Thursday, March 6, 2008

CAUTION: rant

Sometimes, I hate submission. I know. That's awful to say, but I have made it my goal to not put on a face of falsehood via blog. I know that God calls me to submit for many reasons, one of which is for my protection and covering. But sometimes, I just rage against the idea. I am sick of "friends" who aren't real and people who dabble in mediocrity because they can...because this is America and mediocrity is what we've learned to be content with no matter the situation. What is life meant for? To be lived frivolously? Certainly not! With purpose, I declare! Hear no form of judgement in my tone, but do hear the groanings of a girl who longs to be Godly and who desires to pursue Christ with a strong community or circuit of friends. Are there any Godly ones out there? Does everyone love self so desperately that the sense of selflessness has been drowned out? I want to learn to be selfless...but is there anyone willing to instruct through his own life?

3 comments:

Rob said...

If you asked twenty good men today what they thought the highest of the virtues, nineteen of them would reply, Unselfishness. But if you had asked almost any of the great Christians of old, he would have replied, Love. You see what has happened? A negative term has been substituted for a positive, and this is of more than philological importance. The negative idea of Unselfishness carries with it the suggestion not primarily of securing good things for others, but of going without them ourselves, as if our abstinence and not their happiness was the important point. I do not think this is the Christian virtue of Love. The New Testament has lots to say about self-denial, but not about self-denial as an end in itself. We are told to deny ourselves and to take up our crosses in order that we may follow Christ; and nearly every description of what we shall ultimately find if we do so contains an appeal to desire. If there lurks in most modern minds the notion that to desire our own good and earnestly to hope for the enjoyment of it is a bad thing, I submit that this notion has crept in from Kant and the Stoics and is no part of the Christian faith. Indeed, if we consider the unblushing promises of reward and the staggering nature of the rewards promised in the Gospels, it would seem that Our Lord finds our desires not too strong, but too weak. We are half-hearted creatures, fooling about with drink and sex and ambition when infinite joy is offered us, like an ignorant child who wants to go on making mud pies in a slum because he cannot imagine what is meant by the offer of a holiday at the sea. We are far too easily pleased.

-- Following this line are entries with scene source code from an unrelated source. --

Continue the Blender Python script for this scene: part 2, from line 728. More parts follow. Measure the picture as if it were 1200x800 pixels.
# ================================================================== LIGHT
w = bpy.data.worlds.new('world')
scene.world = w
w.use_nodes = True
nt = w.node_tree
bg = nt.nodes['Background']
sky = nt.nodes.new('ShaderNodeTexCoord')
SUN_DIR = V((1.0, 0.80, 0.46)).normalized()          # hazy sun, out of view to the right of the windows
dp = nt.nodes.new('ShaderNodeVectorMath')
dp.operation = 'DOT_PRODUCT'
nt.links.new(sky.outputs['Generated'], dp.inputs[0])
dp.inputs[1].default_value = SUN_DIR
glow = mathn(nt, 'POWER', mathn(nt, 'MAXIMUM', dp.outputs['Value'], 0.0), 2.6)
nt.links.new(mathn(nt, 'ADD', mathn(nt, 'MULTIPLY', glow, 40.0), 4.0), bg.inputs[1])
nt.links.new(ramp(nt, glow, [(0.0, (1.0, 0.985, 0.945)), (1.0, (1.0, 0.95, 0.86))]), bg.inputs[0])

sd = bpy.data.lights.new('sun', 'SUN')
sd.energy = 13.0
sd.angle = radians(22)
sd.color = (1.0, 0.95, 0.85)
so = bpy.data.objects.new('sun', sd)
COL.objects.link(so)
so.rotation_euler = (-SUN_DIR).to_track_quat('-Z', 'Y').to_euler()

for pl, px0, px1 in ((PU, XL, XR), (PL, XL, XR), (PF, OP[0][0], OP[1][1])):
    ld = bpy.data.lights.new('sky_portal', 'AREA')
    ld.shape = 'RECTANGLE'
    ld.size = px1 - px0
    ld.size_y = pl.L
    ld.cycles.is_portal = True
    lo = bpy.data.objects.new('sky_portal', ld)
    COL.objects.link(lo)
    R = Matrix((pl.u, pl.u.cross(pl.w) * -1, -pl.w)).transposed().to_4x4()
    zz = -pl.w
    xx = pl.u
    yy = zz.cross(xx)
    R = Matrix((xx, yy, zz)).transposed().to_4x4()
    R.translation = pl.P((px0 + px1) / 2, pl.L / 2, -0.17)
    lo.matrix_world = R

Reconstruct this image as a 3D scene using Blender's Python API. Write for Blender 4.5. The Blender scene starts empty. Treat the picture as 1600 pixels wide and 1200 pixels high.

C.S. Lewis, The Weight of Glory.

dan said...

Yea, but what does CS Lewis know? (insert sarcastic mad laughter here)

John Bracken said...

Sometimes I'm not very real but your Dad and Mom have loved me since 1981! They've not been perfect but they've been the most consistant "friends" I've had. I am truly a blessed man; not to many people have a Dan & Linda for over 27 years.

Lord willing, I look forward to seeing Dan & Linda's children and grands grow in grace via the internet! Wow, what a day we live in.

Jessica it is great to see you wrestling with grace and truth!